> [Data shown]

☆ ☆ ☆ ☆ ☆

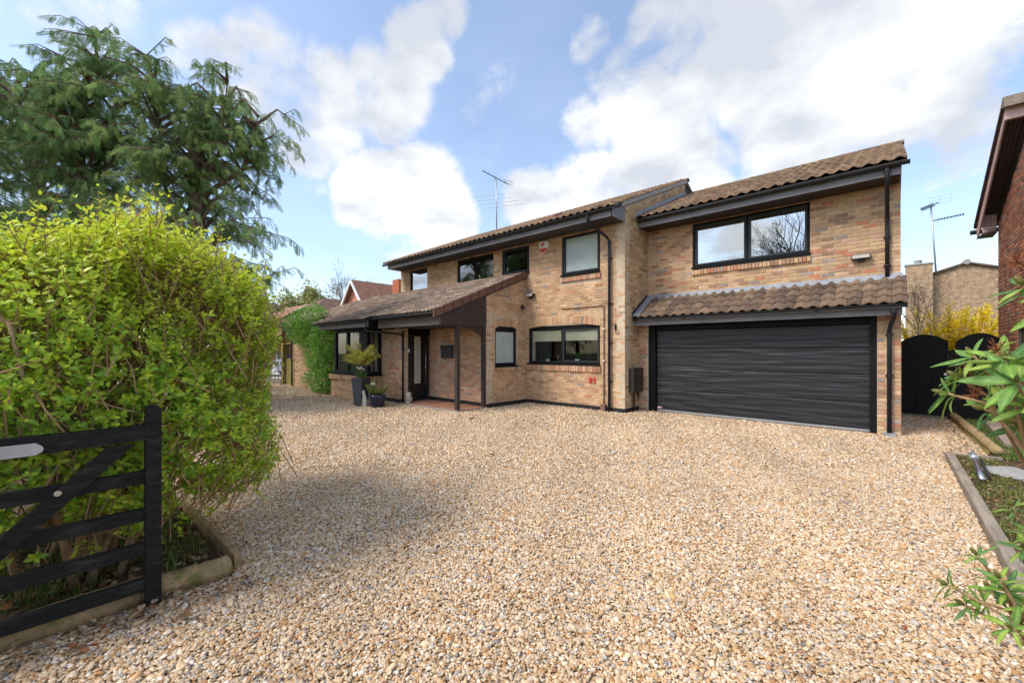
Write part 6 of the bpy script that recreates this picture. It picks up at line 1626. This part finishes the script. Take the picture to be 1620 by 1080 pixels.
rhodo('low evergreen shrub with pointed dark green leaves at the bottom right', (.75, 2.55, 0),
      [(.155, 2.17, .715, (-.9, 0, .35), 9, .85), (.24, 2.31, .80, (-.5, -.2, .8), 8, .8), (.30, 2.23, .735, (-.2, -.4, .8), 9, .9), (.35, 2.47, .965, (-.4, -.1, .9), 8, .85), (.37, 2.42, .83, (-.2, -.5, .6), 8, .9),
       (.30, 2.14, .64, (-.4, -.5, .4), 8, .85), (.24, 2.24, .66, (-.7, -.3, .2), 8, .8), (.34, 2.2, .70, (0, -.6, .7), 8, .9), (.40, 2.32, .76, (.2, -.3, .9), 8, .9), (.36, 2.3, .60, (-.1, -.6, .2), 7, .8), (.27, 2.28, .70, (-.4, -.2, .6), 9, .9), (.32, 2.32, .68, (-.1, -.2, .9), 9, .95), (.28, 2.18, .78, (-.4, -.1, .9), 8, .85), (.38, 2.4, .90, (-.2, 0, .9), 8, .9), (.40, 2.25, .68, (.1, -.5, .6), 9, .9), (.20, 2.22, .64, (-.6, -.2, .3), 8, .75)] + full_side(15, 33, .45, 1.05),
      (.058, .09), name='evergreen_shrub', seed=14)

# -- ground cover
def tufts(name, n, box, hgt, cols, w=.006):
    x0, x1, y0, y1 = box; V = np.array([(-.5, 0, 0), (.5, 0, 0), (.35, .25, .55), (0, .8, 1.0), (-.35, .25, .55)]); F = np.array([(0, 1, 2), (0, 2, 4), (4, 2, 3)])
    cx = rng.uniform(x0, x1, n // 9 + 1); cy = rng.uniform(y0, y1, n // 9 + 1); k = rng.integers(0, len(cx), n)
    T = np.stack([np.clip(cx[k] + rng.normal(0, .035, n), x0, x1), np.clip(cy[k] + rng.normal(0, .035, n), y0, y1), np.full(n, .015)], 1); a = rng.uniform(0, 6.28, n); h = rng.uniform(*hgt, n); ww = np.full(n, w) * rng.uniform(.7, 1.6, n); ln_ = h * rng.uniform(.2, .9, n)
    Rm = np.zeros((n, 3, 3)); Rm[:, 0, 0] = np.cos(a) * ww; Rm[:, 1, 0] = np.sin(a) * ww; Rm[:, 0, 1] = -np.sin(a) * ln_; Rm[:, 1, 1] = np.cos(a) * ln_; Rm[:, 2, 2] = h
    cols = np.array(cols); C = cols[rng.integers(0, len(cols), n)] * rng.uniform(.8, 1.2, (n, 1)); Vv, Ff, Cc_ = scatter(V, F, Rm, T, C)
    o = link(name, big_mesh(name, Vv, Ff, Cc_, M_LEAF)); o['kind'] = 'stuff'; return o
label(tufts('grass', 5200, (-5.6, -3.66, -2.2, .80), (.04, .15), [(.13, .22, .04), (.18, .26, .05), (.09, .17, .03)]), 'short grass and weeds growing under the privet hedge', 'grass')
label(tufts('grass', 3600, (.72, 1.12, 5.2, 8.9), (.015, .05), [(.20, .25, .05), (.26, .28, .06), (.15, .20, .04), (.28, .25, .09)], .008), 'mossy grass in the right hand border', 'grass')
label(tufts('grass', 6500, (1.14, 1.84, 9.0, 13.4), (.02, .09), [(.17, .26, .05), (.22, .28, .06), (.12, .2, .04)], .008), 'grass beside the rounded log at the side path', 'grass')
def litter(name, n, boxfn, size, cols, lab, z=.03):
    V = np.array([(0, 0, 0), (-.3, .3, .12), (-.28, .7, .16), (0, 1, .02), (.28, .7, .16), (.3, .3, .12), (0, .5, 0)]); T = np.array([boxfn(i) for i in range(n)]); a = rng.uniform(0, 6.28, n)
    D = np.stack([np.cos(a), np.sin(a), rng.normal(0, .15, n)], 1); U = rng.normal(0, .35, (n, 3)) + np.array([0, 0, 1.]); cols = np.array(cols)
    C = cols[rng.integers(0, len(cols), n)] * rng.uniform(.7, 1.25, (n, 1)); Vv, Ff, Cc_ = scatter(V, PRIVET_F, frames(D, U) * rng.uniform(*size, n)[:, None, None], T, C)
    o = link(name, big_mesh(name, Vv, Ff, Cc_, M_LITTER)); label(o, lab, 'leaves', kind='stuff')
BR = [(.20, .11, .05), (.28, .17, .09), (.14, .08, .045), (.34, .24, .15), (.24, .10, .045)]
litter('fallen_leaves', 2600, lambda i: (rnd.uniform(-5.6, -3.64), rnd.uniform(-2.4, .82), .035 + rnd.random() * .02), (.03, .065), BR, 'brown leaf litter under the privet hedge')
litter('fallen_leaves', 260, lambda i: (rnd.gauss(-3.22, .10), rnd.uniform(-1.6, .9), .03), (.03, .06), BR, 'brown leaves gathered along the log edging')
litter('fallen_leaves', 1900, lambda i: (rnd.uniform(.72, 1.7), rnd.uniform(5.0, 13.2), .035), (.02, .05), BR + [(.3, .27, .12)], 'dead leaves and bits in the right border')
for i, (x, y, s) in enumerate([(-2.6, 6.1, .07), (-3.15, 5.75, .06), (-1.7, 8.7, .06), (-2.3, 8.9, .05), (-1.1, 8.8, .07), (-.6, 9.2, .06), (-3.0, .55, .085), (.05, 3.2, .05)]):
    mb = MB(); V = [(0, 0, 0), (-.3, .3, .16), (-.28, .7, .2), (0, 1, .04), (.28, .7, .2), (.3, .3, .16), (0, .5, 0)]; a = rnd.uniform(0, 6.28)
    mb.add([(x + s * (p * cos(a) - q * sin(a)), y + s * (p * sin(a) + q * cos(a)), .022 + s * z) for p, q, z in V], [tuple(f) for f in PRIVET_F], rnd.choice(BR[:3] + [(.3, .09, .04)]))
    solo('fallen_leaf', mb, M_LITTER, 'curled brown leaf lying on the pale gravel drive', 'leaf', 'single leaves on the gravel')

# ------------------------------------------------------------------ gravel: tens of thousands of real pebbles
def gravel():
    P = []
    def ring(d0, d1, dens, s0):
        n = int(dens * 1.38 * (d1 * d1 - d0 * d0)); d = np.sqrt(rng.uniform(d0 * d0, d1 * d1, n)); l = d * rng.uniform(-1.38, 1.38, n)
        x = FWD[0] * d + RGT[0] * l; y = FWD[1] * d + RGT[1] * l
        P.append(np.stack([x, y, np.full(n, s0)], 1))
    ring(1.2, 3.2, 7800, 1.0); ring(3.2, 5.5, 5800, 1.06); ring(5.5, 8.5, 2800, 1.25); ring(8.5, 13, 1300, 1.6); ring(13, 24, 380, 2.2)
    P = np.concatenate(P); x, y = P[:, 0], P[:, 1]
    ok = (x < np.where(y > 9.1, 1.09, np.where(y < 4.2, .95, .60))) & ~((x < -3.36) & (y < .85)) & ~((x < -3.30) & (y < .45)) & (y > -2.5)
    ok &= ~((x > XS) & (x < XR) & (y > 10.36)) & ~((x > -8.13) & (x < XS + .0) & (y > 9.585)) & ~((x > -10.64) & (x < -8.03) & (y > 6.83)) & ~((x < -10.6) & (x > -14.22) & (y > 6.42 + .5 * (x > -11.84)))
    ok &= ~((x <= -14.2) & (y > 7.22)) & (x > -22.2) & (y < 13.6) & ~((x < -8.1) & (y > 7.0)) 
    ok &= ~((np.abs(x - PX) < .13) & (np.abs(y - PY) < .13)) & ~((np.abs(x - BX) < .15) & (np.abs(y - BY) < .15))
    P = P[ok]; n = len(P); s = .0077 * P[:, 2] * np.exp(rng.normal(0, .30, n))
    me = bpy.data.meshes.new('gravel'); me.vertices.add(n)
    co = np.stack([P[:, 0], P[:, 1], s * rng.uniform(-.15, .55, n) - .006], 1); me.vertices.foreach_set('co', co.astype(np.float32).ravel())
    def attr(nm, tp, key, a): q = me.attributes.new(nm, tp, 'POINT'); q.data.foreach_set(key, np.ascontiguousarray(a, np.float32).ravel())
    attr('size', 'FLOAT', 'value', s); attr('turn', 'FLOAT_VECTOR', 'vector', np.stack([rng.normal(0, .35, n), rng.normal(0, .35, n), rng.uniform(0, 6.28, n)], 1))
    pal = np.array([(.62, .50, .34), (.54, .40, .24), (.48, .31, .155), (.42, .235, .10), (.68, .60, .47), (.36, .35, .34), (.50, .47, .43), (.22, .21, .21), (.58, .43, .28), (.33, .20, .11), (.72, .68, .60), (.56, .46, .33)])
    pw = np.array([3, 3, 2.6, 1.5, 2.2, 1.0, 1.0, .45, 2.4, 1.0, .9, 2.5]); pc = pal[rng.choice(len(pal), n, p=pw / pw.sum())] * rng.uniform(.80, 1.12, (n, 1)) * (1 + .07 * np.sin(P[:, 0] * 1.3 + 1.7 * np.sin(P[:, 1] * .9)) * np.sin(P[:, 1] * 1.1 + .6) + .05 * np.sin(P[:, 0] * 4.1 + P[:, 1] * 2.3))[:, None] * np.array([1.09, 1.015, .95])
    q = me.attributes.new('stone_colour', 'FLOAT_COLOR', 'POINT'); c4 = np.ones((n, 4), np.float32); c4[:, :3] = pc; q.data.foreach_set('color', c4.ravel())
    m = bpy.data.materials.new('pebble'); m.use_nodes = True; t = m.node_tree; p = t.nodes['Principled BSDF']
    a = t.nodes.new('ShaderNodeAttribute'); a.attribute_type = 'INSTANCER'; a.attribute_name = 'stone_colour'
    nz = t.nodes.new('ShaderNodeTexNoise'); nz.inputs['Scale'].default_value = 120; g = t.nodes.new('ShaderNodeNewGeometry'); t.links.new(g.outputs['Position'], nz.inputs['Vector'])
    mr = t.nodes.new('ShaderNodeMapRange'); mr.inputs['To Min'].default_value = .72; mr.inputs['To Max'].default_value = 1.25; t.links.new(nz.outputs[0], mr.inputs['Value'])
    mx = t.nodes.new('ShaderNodeMix'); mx.data_type = 'RGBA'; mx.blend_type = 'MULTIPLY'; mx.inputs['Factor'].default_value = 1; t.links.new(a.outputs['Color'], mx.inputs['A']); t.links.new(mr.outputs[0], mx.inputs['B'])
    t.links.new(mx.outputs['Result'], p.inputs['Base Color']); p.inputs['Roughness'].default_value = .62; p.inputs['Specular IOR Level'].default_value = .35
    ng = bpy.data.node_groups.new('gravel', 'GeometryNodeTree'); ng.interface.new_socket('Geometry', in_out='INPUT', socket_type='NodeSocketGeometry'); ng.interface.new_socket('Geometry', in_out='OUTPUT', socket_type='NodeSocketGeometry')
    nn = ng.nodes; ll = ng.links; gi = nn.new('NodeGroupInput'); go = nn.new('NodeGroupOutput')
    join = nn.new('GeometryNodeGeometryToInstance')
    for k, sc in enumerate([(1.25, .95, .58), (1.0, .85, .70), (1.45, .85, .52), (1.1, 1.0, .5), (1.2, .75, .62)]):
        ic = nn.new('GeometryNodeMeshIcoSphere'); ic.inputs['Radius'].default_value = 1; ic.inputs['Subdivisions'].default_value = 2
        sp_ = nn.new('GeometryNodeSetPosition'); nzz = nn.new('ShaderNodeTexNoise'); nzz.inputs['Scale'].default_value = .9 + .15 * k; nzz.noise_dimensions = '4D'; nzz.inputs['W'].default_value = k * 3.1
        sub = nn.new('ShaderNodeVectorMath'); sub.operation = 'SUBTRACT'; sub.inputs[1].default_value = (.5, .5, .5); ll.new(nzz.outputs['Color'], sub.inputs[0])
        mul = nn.new('ShaderNodeVectorMath'); mul.operation = 'SCALE'; mul.inputs['Scale'].default_value = 1.1; ll.new(sub.outputs[0], mul.inputs[0]); ll.new(mul.outputs[0], sp_.inputs['Offset'])
        tf_ = nn.new('GeometryNodeTransform'); tf_.inputs['Scale'].default_value = sc; ss_ = nn.new('GeometryNodeSetShadeSmooth'); mt = nn.new('GeometryNodeSetMaterial'); mt.inputs['Material'].default_value = m
        ll.new(ic.outputs['Mesh'], sp_.inputs['Geometry']); ll.new(sp_.outputs[0], tf_.inputs['Geometry']); ll.new(tf_.outputs[0], ss_.inputs[0]); ll.new(ss_.outputs[0], mt.inputs['Geometry']); ll.new(mt.outputs[0], join.inputs[0])
    iop = nn.new('GeometryNodeInstanceOnPoints'); iop.inputs['Pick Instance'].default_value = True; ll.new(gi.outputs[0], iop.inputs['Points']); ll.new(join.outputs[0], iop.inputs['Instance'])
    a1 = nn.new('GeometryNodeInputNamedAttribute'); a1.data_type = 'FLOAT'; a1.inputs['Name'].default_value = 'size'; a2 = nn.new('GeometryNodeInputNamedAttribute'); a2.data_type = 'FLOAT_VECTOR'; a2.inputs['Name'].default_value = 'turn'
    e2r = nn.new('FunctionNodeEulerToRotation'); ll.new(a2.outputs[0], e2r.inputs[0]); ll.new(e2r.outputs[0], iop.inputs['Rotation']); ll.new(a1.outputs[0], iop.inputs['Scale']); ll.new(iop.outputs[0], go.inputs[0])
    me.materials.append(m)
    o = bpy.data.objects.new('gravel', me); COL.objects.link(o); md = o.modifiers.new('pebbles', 'NODES'); md.node_group = ng
    label(o, 'loose tan and cream pebble gravel covering the whole drive', 'gravel', kind='stuff')
    print('pebbles', n)
gravel()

☆ ☆ ☆ ☆ ☆

> [Given task] Omitting all pictures, restate exactly the lines of the material from its start through the line that contains "(.058, .09), name='evergreen_shrub', seed=14)".

> [Output below]
Write part 6 of the bpy script that recreates this picture. It picks up at line 1626. This part finishes the script. Take the picture to be 1620 by 1080 pixels.
rhodo('low evergreen shrub with pointed dark green leaves at the bottom right', (.75, 2.55, 0),
      [(.155, 2.17, .715, (-.9, 0, .35), 9, .85), (.24, 2.31, .80, (-.5, -.2, .8), 8, .8), (.30, 2.23, .735, (-.2, -.4, .8), 9, .9), (.35, 2.47, .965, (-.4, -.1, .9), 8, .85), (.37, 2.42, .83, (-.2, -.5, .6), 8, .9),
       (.30, 2.14, .64, (-.4, -.5, .4), 8, .85), (.24, 2.24, .66, (-.7, -.3, .2), 8, .8), (.34, 2.2, .70, (0, -.6, .7), 8, .9), (.40, 2.32, .76, (.2, -.3, .9), 8, .9), (.36, 2.3, .60, (-.1, -.6, .2), 7, .8), (.27, 2.28, .70, (-.4, -.2, .6), 9, .9), (.32, 2.32, .68, (-.1, -.2, .9), 9, .95), (.28, 2.18, .78, (-.4, -.1, .9), 8, .85), (.38, 2.4, .90, (-.2, 0, .9), 8, .9), (.40, 2.25, .68, (.1, -.5, .6), 9, .9), (.20, 2.22, .64, (-.6, -.2, .3), 8, .75)] + full_side(15, 33, .45, 1.05),
      (.058, .09), name='evergreen_shrub', seed=14)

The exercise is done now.